_Problem to work on:_ Extract, in full, the lines below, beginning at the first and ending with the line that contains "from mathutils.geometry import". Pictures do not belong in the copy.

_Recorded data:_
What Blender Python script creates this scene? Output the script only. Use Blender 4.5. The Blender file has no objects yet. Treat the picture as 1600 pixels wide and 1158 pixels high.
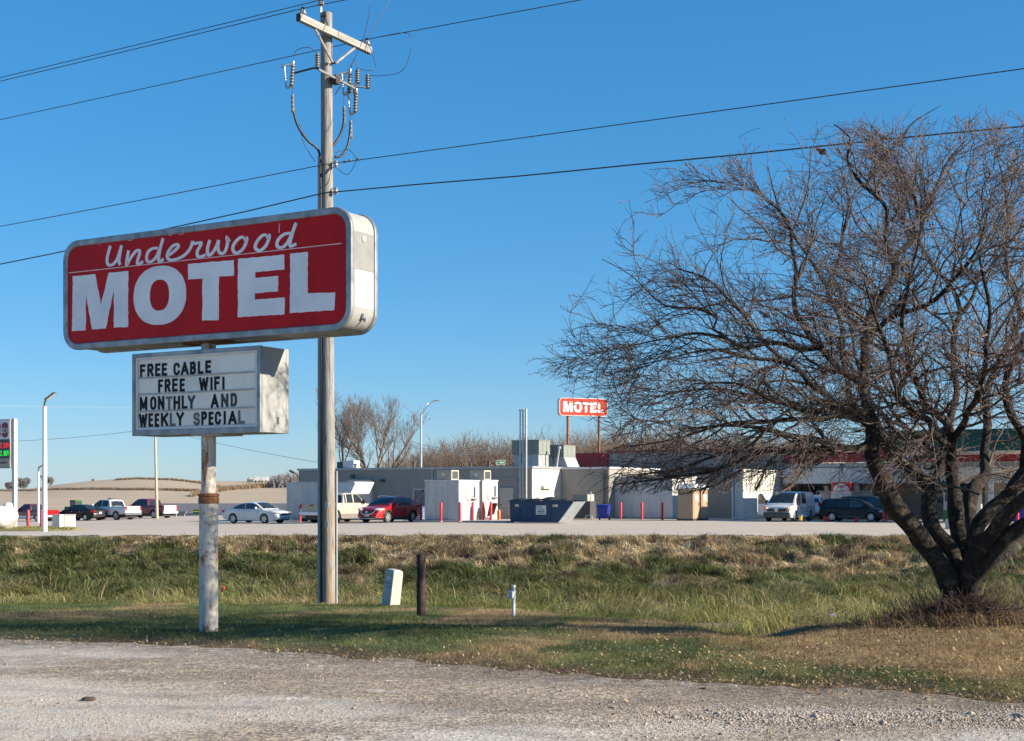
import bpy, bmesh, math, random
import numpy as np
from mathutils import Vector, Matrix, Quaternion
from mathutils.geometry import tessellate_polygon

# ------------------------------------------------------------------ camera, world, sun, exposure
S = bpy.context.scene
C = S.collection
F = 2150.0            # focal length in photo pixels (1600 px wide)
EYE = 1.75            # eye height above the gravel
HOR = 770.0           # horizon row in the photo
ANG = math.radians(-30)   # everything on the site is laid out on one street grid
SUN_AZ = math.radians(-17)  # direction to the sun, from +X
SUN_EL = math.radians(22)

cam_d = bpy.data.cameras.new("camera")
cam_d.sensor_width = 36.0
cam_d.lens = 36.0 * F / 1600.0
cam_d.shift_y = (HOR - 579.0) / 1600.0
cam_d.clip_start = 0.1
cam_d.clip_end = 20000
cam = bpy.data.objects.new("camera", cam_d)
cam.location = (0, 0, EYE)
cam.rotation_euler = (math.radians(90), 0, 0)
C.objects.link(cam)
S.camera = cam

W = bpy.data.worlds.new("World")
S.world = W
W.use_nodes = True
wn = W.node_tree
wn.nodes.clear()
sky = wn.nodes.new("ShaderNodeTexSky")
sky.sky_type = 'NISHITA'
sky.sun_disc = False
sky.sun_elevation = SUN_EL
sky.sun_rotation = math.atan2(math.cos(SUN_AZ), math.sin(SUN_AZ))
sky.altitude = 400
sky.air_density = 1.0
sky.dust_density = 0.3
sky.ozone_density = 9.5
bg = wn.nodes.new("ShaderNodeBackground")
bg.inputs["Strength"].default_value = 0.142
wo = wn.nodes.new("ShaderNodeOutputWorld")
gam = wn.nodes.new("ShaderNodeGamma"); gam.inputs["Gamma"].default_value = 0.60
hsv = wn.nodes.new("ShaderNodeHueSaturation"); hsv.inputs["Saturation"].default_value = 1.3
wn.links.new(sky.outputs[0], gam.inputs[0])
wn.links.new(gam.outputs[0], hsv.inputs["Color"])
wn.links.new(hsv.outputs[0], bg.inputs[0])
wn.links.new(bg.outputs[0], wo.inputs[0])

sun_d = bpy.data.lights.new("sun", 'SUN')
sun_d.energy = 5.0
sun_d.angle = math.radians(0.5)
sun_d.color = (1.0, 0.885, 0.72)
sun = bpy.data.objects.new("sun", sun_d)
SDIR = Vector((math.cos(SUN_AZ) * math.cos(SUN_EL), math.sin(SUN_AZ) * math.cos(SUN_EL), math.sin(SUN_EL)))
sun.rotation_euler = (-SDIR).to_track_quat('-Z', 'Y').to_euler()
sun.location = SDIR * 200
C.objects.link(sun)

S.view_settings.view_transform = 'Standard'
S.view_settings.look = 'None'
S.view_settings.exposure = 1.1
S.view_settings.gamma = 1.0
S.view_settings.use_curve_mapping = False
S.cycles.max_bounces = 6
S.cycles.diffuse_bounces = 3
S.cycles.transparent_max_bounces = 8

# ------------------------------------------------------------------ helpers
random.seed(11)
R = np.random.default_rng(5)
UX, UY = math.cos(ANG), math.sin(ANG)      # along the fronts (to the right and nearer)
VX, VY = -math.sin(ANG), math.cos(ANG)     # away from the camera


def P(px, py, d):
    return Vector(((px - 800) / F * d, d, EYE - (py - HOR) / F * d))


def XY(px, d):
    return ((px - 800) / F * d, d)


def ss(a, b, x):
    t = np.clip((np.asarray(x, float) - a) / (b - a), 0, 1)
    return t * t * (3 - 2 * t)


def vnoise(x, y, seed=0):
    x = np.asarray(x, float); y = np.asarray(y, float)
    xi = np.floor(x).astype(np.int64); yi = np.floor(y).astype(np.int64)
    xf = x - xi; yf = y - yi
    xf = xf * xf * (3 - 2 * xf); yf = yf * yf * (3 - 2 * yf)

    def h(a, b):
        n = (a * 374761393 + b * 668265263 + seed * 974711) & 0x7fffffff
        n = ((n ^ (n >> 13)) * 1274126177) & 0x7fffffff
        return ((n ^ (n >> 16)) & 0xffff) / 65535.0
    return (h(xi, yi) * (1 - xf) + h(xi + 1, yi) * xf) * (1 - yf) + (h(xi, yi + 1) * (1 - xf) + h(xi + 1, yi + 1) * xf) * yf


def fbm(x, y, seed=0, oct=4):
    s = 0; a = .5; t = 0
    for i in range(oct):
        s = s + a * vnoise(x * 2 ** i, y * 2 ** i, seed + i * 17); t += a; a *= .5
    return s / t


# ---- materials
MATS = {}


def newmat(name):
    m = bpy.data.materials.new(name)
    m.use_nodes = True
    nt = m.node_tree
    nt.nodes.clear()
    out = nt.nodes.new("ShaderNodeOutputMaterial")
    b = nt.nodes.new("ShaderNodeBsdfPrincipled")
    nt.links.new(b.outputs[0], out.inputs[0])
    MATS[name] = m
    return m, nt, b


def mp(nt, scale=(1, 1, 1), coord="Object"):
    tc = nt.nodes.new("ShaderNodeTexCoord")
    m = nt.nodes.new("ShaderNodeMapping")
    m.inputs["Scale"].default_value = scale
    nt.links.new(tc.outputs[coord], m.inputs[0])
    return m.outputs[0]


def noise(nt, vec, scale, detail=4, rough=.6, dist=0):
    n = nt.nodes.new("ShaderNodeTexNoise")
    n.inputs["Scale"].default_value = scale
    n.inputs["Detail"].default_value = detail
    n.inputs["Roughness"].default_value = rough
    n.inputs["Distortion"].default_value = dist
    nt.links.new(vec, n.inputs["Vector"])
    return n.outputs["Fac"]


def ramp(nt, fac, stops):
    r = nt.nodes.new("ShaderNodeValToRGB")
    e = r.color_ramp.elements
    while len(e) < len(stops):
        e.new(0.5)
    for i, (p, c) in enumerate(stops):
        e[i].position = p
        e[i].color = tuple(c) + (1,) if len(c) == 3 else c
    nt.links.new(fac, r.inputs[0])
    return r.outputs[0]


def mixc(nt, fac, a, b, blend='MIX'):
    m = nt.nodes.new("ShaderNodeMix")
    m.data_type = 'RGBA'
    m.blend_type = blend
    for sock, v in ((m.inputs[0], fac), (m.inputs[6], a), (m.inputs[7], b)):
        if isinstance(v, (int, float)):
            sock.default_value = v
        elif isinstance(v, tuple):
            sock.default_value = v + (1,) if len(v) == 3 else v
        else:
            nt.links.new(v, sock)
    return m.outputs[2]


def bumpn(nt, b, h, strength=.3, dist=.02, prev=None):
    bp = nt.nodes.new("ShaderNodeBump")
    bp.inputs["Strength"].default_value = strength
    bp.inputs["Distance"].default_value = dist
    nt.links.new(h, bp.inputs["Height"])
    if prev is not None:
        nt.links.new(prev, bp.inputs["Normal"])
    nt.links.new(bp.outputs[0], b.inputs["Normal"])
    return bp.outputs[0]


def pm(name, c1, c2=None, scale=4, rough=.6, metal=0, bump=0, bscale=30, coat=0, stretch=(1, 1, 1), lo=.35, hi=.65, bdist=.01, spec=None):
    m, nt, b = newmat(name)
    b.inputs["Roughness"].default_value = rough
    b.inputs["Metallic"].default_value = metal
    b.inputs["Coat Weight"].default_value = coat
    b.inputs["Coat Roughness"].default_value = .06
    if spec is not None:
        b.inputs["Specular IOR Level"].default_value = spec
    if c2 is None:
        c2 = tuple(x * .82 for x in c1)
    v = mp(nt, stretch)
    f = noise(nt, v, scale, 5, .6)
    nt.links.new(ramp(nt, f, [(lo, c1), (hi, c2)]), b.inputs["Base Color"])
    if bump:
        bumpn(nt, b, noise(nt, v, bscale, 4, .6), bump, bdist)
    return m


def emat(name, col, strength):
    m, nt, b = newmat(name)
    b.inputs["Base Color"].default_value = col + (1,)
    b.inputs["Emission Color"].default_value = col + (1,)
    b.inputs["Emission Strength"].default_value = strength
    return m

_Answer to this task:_
What Blender Python script creates this scene? Output the script only. Use Blender 4.5. The Blender file has no objects yet. Treat the picture as 1600 pixels wide and 1158 pixels high.
import bpy, bmesh, math, random
import numpy as np
from mathutils import Vector, Matrix, Quaternion
from mathutils.geometry import tessellate_polygon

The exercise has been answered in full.